Writing on Chinas past, though, is a daunting task, all the more so if one is not a sinologist. China is a huge and incredibly rich, indeed inexhaustible, subject the other pole of the human mind, as Simon Leys said in a famous essay. With more than three millennia of written records, it has a vast history small libraries have been written about each of my individual chapters! And that history is growing by the day, with a constant flow of new discoveries in the past few years. Among a host of recent major textual finds still being evaluated and published, for example, are extraordinary collections of private letters, law codes and legal cases going back to the Qin and Han dynasties. Since the discovery of the Terracotta Army at the tomb of the First Emperor in 1974, there have also been many sensational archaeological finds, such as the remarkable prehistoric astronomical platform at Taosi, and though many are still unpublished, I have tried to give up-to-date accounts where possible a preliminary interpretation of the exciting finds at Shimao in the first chapter, for example, was only published by the excavators in 2017. Chinas early history in particular is a fascinating and constantly evolving field.

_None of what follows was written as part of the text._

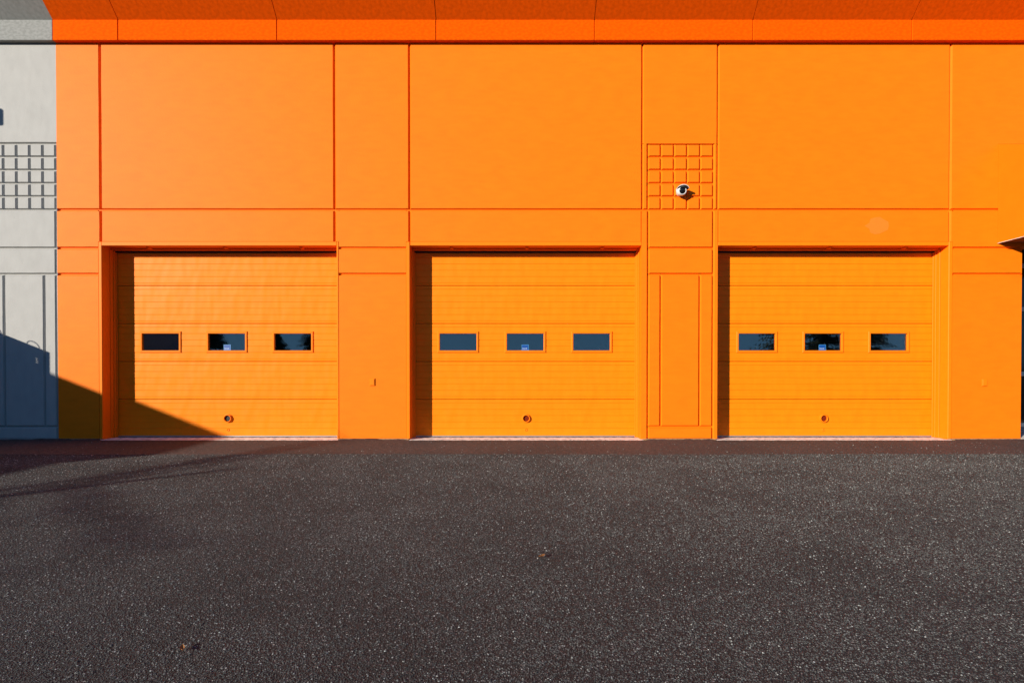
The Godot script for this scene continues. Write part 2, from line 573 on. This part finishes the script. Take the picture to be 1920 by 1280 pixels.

As regards the form of this book, in the manner of a film maker I have tried to keep the grand sweep narrative moving along while making detours to provide close-ups, homing in on particular places, moments and individual lives, voices high and low. For ordinary lives early in the story I have gratefully used the new finds, for example letters by soldiers in the Qin military the real-life Terracotta Army or letters from Han garrisons on lonely watchtowers in the wilds of the Silk Road, which give us the kind of immediacy we get in Britain from the Vindolanda tablets on Hadrians Wall. In the Tang dynasty there are letters exchanged between Buddhist monks in China and India. Later we have the correspondence of a mother and daughter caught up in the horrors of the Manchu Conquest; the diary of a child during the Taiping War; memos by loyal Confucian village officials in the declining days of the Last Empire; diaries and letters recounting tales of the Boxer Rebellion, the Japanese invasion and the Cultural Revolution. In all these cases, as the reader will see, I have used as a regular device the view from the village in the belief that the big story can be fruitfully illuminated from the grassroots.